Freedom - Too Much or Too Little? x
In my new book, A Sea of Stars, 12 year-old Maya's had hardly any freedom in her life because her mum is so panicked about her safety, whereas her newly adopted sister, Cat, has had too much. Maya is two years older than Cat and thinks it's really unfair. She feels like a baby because her mum won't even let her go on a bus on her own, she panics when Maya wants to go down to the bay to surf. Cat's independent because she had to be. Her mum's problems meant she had to start taking take care of herself and her little brother when she was far too young. when she still needed taking care of herself.
When I was growing up my mum constantly panicked about my safety but because she had so many of her own traumas going on I was allowed to do what I liked. I had to let her know where I was going but that never felt like a problem because I was free, free, free as a bird. I used to play out with my friends, go swimming, cycling and off to the cinema and one of my favourite things was to break into derelict buildings (please don't do this... it's VERY dangerous!) and play house. I loved spending time in the empty rooms making up stories about who might have lived there, imagining how I could turn it into a dream house of my very own.

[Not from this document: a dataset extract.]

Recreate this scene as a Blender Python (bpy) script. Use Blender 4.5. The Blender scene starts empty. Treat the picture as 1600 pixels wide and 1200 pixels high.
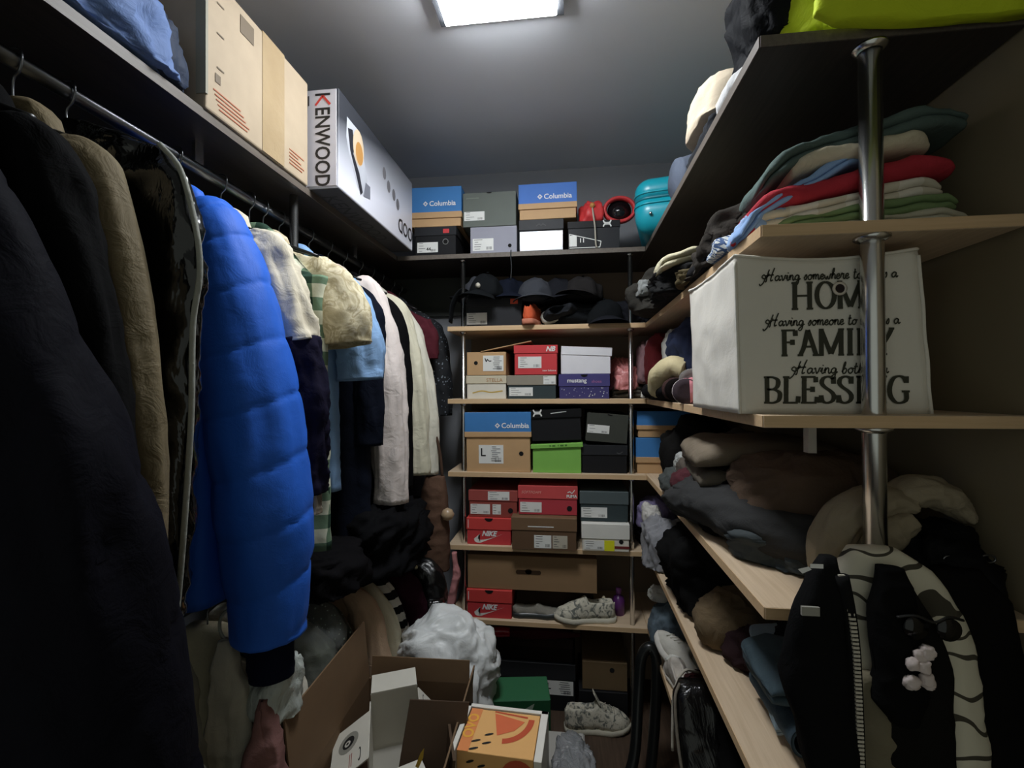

I loved rummaging on bits of wasteland too. Once I found a dead bird, dug a grave, laid beautiful flowers on it and sung sad funerally songs for hours.
I only went to school if I felt like it, which meant I didn't go very often and my mum was fine with that too. One of the strange things about this is that my mum was a brain box full of knowledge. She loved history and literature and classical music; she was brilliant at general knowledge and knew evereything there was to know about flowers. You'd think she would have been more keen to get me off to school but I think she was wise and obviously knew that school wasn't the only place for learning. She obviously knew but that knowledge is absorbed by finding a passion and following your dream. And it's only by writing this now that I can see how much she influenced me. If it weren't for her viewing me and my life through the eyes of possibility I may have given up my dream of becoming an author years ago!
When my own children were growing-up I gave them lots of freedom too but not so much as my mum gave me. I always supported them in following their dreams but I made sure they did stuff like homework and music practice as well. I was really relaxed about where they went but they had to keep in touch and let me know roughly where they were. I was fine about parties and boyfriends and girlfriends and how many children they invited home so long as they ate their green vegetables. And as we lived in a big old tumbly down house that had loads of space it was always full to the brim with kids. There was a mountain of trainers by our front door and I was never sure quite how many teenagers I'd wake up to on a Sunday morning because stray kids would drift in at all hours of the night. And this was fine, so long as they said "hello" to me and let me hug them goodbye when they left bleary eyed in the morning.
I suppose you could say I was more like Cat as I had freedom with hardly any boundaries. My own children had freedom with boundaries and some children, like Maya, have no freedom at all.
So I'm interested to know about you...
How much freedom do you have? Are you allowed to do what you like or do you have loads of rules?
And what's the right amount of freedom anyway? Should it be to do with age or maturity or something else entirely?